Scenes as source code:

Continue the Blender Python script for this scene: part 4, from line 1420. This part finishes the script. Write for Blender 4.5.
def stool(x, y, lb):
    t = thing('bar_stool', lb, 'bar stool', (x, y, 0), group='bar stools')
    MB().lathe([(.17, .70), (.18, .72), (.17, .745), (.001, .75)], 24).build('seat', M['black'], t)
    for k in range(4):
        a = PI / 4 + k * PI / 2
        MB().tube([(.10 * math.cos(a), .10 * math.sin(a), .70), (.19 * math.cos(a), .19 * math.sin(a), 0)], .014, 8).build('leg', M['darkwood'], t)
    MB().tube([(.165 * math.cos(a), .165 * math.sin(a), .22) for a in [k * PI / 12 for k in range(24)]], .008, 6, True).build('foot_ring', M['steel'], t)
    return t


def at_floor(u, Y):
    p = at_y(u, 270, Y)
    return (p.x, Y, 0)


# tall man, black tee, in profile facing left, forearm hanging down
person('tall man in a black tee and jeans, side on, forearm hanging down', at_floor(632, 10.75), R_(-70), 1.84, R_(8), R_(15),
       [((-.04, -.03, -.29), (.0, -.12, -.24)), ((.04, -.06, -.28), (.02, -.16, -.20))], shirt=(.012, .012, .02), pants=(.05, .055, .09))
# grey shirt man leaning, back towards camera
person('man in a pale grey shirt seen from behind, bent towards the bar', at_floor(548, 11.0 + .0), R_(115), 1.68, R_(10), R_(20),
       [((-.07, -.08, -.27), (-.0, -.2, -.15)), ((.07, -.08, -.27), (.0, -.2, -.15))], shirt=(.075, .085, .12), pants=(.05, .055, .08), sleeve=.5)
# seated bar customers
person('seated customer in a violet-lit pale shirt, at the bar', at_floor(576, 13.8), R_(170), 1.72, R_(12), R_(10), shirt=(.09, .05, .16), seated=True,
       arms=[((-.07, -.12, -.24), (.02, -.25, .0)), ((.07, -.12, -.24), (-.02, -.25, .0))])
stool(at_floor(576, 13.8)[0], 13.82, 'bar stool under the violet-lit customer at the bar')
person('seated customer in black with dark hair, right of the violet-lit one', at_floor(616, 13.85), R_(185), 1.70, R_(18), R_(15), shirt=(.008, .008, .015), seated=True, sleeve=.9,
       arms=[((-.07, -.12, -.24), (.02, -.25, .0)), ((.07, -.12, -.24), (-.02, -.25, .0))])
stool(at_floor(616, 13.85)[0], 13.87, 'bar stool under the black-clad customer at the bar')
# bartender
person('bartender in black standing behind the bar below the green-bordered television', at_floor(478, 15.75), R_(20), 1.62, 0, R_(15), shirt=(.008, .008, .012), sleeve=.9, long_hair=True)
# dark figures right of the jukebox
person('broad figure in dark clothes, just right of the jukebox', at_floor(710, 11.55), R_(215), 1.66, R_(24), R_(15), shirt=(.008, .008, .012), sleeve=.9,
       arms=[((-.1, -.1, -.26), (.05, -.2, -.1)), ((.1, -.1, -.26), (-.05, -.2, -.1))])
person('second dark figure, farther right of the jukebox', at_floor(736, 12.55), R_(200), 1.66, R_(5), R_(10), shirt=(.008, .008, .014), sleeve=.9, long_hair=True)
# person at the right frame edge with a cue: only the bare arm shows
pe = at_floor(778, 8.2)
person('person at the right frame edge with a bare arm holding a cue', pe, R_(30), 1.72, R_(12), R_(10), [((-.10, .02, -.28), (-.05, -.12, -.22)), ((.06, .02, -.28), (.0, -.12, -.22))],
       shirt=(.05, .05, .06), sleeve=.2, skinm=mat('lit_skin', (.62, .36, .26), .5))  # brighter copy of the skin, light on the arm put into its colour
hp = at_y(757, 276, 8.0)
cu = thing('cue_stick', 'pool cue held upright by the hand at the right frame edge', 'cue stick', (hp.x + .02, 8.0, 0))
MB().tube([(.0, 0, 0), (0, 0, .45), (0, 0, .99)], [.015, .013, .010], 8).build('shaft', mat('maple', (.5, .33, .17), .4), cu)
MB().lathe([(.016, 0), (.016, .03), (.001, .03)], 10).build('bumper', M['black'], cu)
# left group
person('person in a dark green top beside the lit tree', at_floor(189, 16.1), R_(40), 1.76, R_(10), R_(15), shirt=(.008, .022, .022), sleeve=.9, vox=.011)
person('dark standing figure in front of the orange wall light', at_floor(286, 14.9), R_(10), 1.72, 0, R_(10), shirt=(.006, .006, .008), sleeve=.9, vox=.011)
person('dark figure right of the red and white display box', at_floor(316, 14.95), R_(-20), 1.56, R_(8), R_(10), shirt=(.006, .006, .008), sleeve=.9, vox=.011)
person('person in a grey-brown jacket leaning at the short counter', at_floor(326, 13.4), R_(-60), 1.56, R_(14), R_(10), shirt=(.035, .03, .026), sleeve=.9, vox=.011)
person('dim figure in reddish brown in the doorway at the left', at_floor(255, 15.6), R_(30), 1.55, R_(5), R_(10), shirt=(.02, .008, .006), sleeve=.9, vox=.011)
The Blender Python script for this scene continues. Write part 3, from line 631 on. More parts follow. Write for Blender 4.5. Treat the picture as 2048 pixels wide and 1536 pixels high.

Task directions »
Extract all of the data above without altering anything.

Result »
Continue the Blender Python script for this scene: part 4, from line 1420. This part finishes the script. Write for Blender 4.5.
def stool(x, y, lb):
    t = thing('bar_stool', lb, 'bar stool', (x, y, 0), group='bar stools')
    MB().lathe([(.17, .70), (.18, .72), (.17, .745), (.001, .75)], 24).build('seat', M['black'], t)
    for k in range(4):
        a = PI / 4 + k * PI / 2
        MB().tube([(.10 * math.cos(a), .10 * math.sin(a), .70), (.19 * math.cos(a), .19 * math.sin(a), 0)], .014, 8).build('leg', M['darkwood'], t)
    MB().tube([(.165 * math.cos(a), .165 * math.sin(a), .22) for a in [k * PI / 12 for k in range(24)]], .008, 6, True).build('foot_ring', M['steel'], t)
    return t


def at_floor(u, Y):
    p = at_y(u, 270, Y)
    return (p.x, Y, 0)


# tall man, black tee, in profile facing left, forearm hanging down
person('tall man in a black tee and jeans, side on, forearm hanging down', at_floor(632, 10.75), R_(-70), 1.84, R_(8), R_(15),
       [((-.04, -.03, -.29), (.0, -.12, -.24)), ((.04, -.06, -.28), (.02, -.16, -.20))], shirt=(.012, .012, .02), pants=(.05, .055, .09))
# grey shirt man leaning, back towards camera
person('man in a pale grey shirt seen from behind, bent towards the bar', at_floor(548, 11.0 + .0), R_(115), 1.68, R_(10), R_(20),
       [((-.07, -.08, -.27), (-.0, -.2, -.15)), ((.07, -.08, -.27), (.0, -.2, -.15))], shirt=(.075, .085, .12), pants=(.05, .055, .08), sleeve=.5)
# seated bar customers
person('seated customer in a violet-lit pale shirt, at the bar', at_floor(576, 13.8), R_(170), 1.72, R_(12), R_(10), shirt=(.09, .05, .16), seated=True,
       arms=[((-.07, -.12, -.24), (.02, -.25, .0)), ((.07, -.12, -.24), (-.02, -.25, .0))])
stool(at_floor(576, 13.8)[0], 13.82, 'bar stool under the violet-lit customer at the bar')
person('seated customer in black with dark hair, right of the violet-lit one', at_floor(616, 13.85), R_(185), 1.70, R_(18), R_(15), shirt=(.008, .008, .015), seated=True, sleeve=.9,
       arms=[((-.07, -.12, -.24), (.02, -.25, .0)), ((.07, -.12, -.24), (-.02, -.25, .0))])
stool(at_floor(616, 13.85)[0], 13.87, 'bar stool under the black-clad customer at the bar')
# bartender
person('bartender in black standing behind the bar below the green-bordered television', at_floor(478, 15.75), R_(20), 1.62, 0, R_(15), shirt=(.008, .008, .012), sleeve=.9, long_hair=True)
# dark figures right of the jukebox
person('broad figure in dark clothes, just right of the jukebox', at_floor(710, 11.55), R_(215), 1.66, R_(24), R_(15), shirt=(.008, .008, .012), sleeve=.9,
       arms=[((-.1, -.1, -.26), (.05, -.2, -.1)), ((.1, -.1, -.26), (-.05, -.2, -.1))])
person('second dark figure, farther right of the jukebox', at_floor(736, 12.55), R_(200), 1.66, R_(5), R_(10), shirt=(.008, .008, .014), sleeve=.9, long_hair=True)
# person at the right frame edge with a cue: only the bare arm shows
pe = at_floor(778, 8.2)
person('person at the right frame edge with a bare arm holding a cue', pe, R_(30), 1.72, R_(12), R_(10), [((-.10, .02, -.28), (-.05, -.12, -.22)), ((.06, .02, -.28), (.0, -.12, -.22))],
       shirt=(.05, .05, .06), sleeve=.2, skinm=mat('lit_skin', (.62, .36, .26), .5))  # brighter copy of the skin, light on the arm put into its colour
hp = at_y(757, 276, 8.0)
cu = thing('cue_stick', 'pool cue held upright by the hand at the right frame edge', 'cue stick', (hp.x + .02, 8.0, 0))
MB().tube([(.0, 0, 0), (0, 0, .45), (0, 0, .99)], [.015, .013, .010], 8).build('shaft', mat('maple', (.5, .33, .17), .4), cu)
MB().lathe([(.016, 0), (.016, .03), (.001, .03)], 10).build('bumper', M['black'], cu)
# left group
person('person in a dark green top beside the lit tree', at_floor(189, 16.1), R_(40), 1.76, R_(10), R_(15), shirt=(.008, .022, .022), sleeve=.9, vox=.011)
person('dark standing figure in front of the orange wall light', at_floor(286, 14.9), R_(10), 1.72, 0, R_(10), shirt=(.006, .006, .008), sleeve=.9, vox=.011)
person('dark figure right of the red and white display box', at_floor(316, 14.95), R_(-20), 1.56, R_(8), R_(10), shirt=(.006, .006, .008), sleeve=.9, vox=.011)
person('person in a grey-brown jacket leaning at the short counter', at_floor(326, 13.4), R_(-60), 1.56, R_(14), R_(10), shirt=(.035, .03, .026), sleeve=.9, vox=.011)
person('dim figure in reddish brown in the doorway at the left', at_floor(255, 15.6), R_(30), 1.55, R_(5), R_(10), shirt=(.02, .008, .006), sleeve=.9, vox=.011)
The Blender Python script for this scene continues. Write part 3, from line 631 on. More parts follow. Write for Blender 4.5. Treat the picture as 2048 pixels wide and 1536 pixels high.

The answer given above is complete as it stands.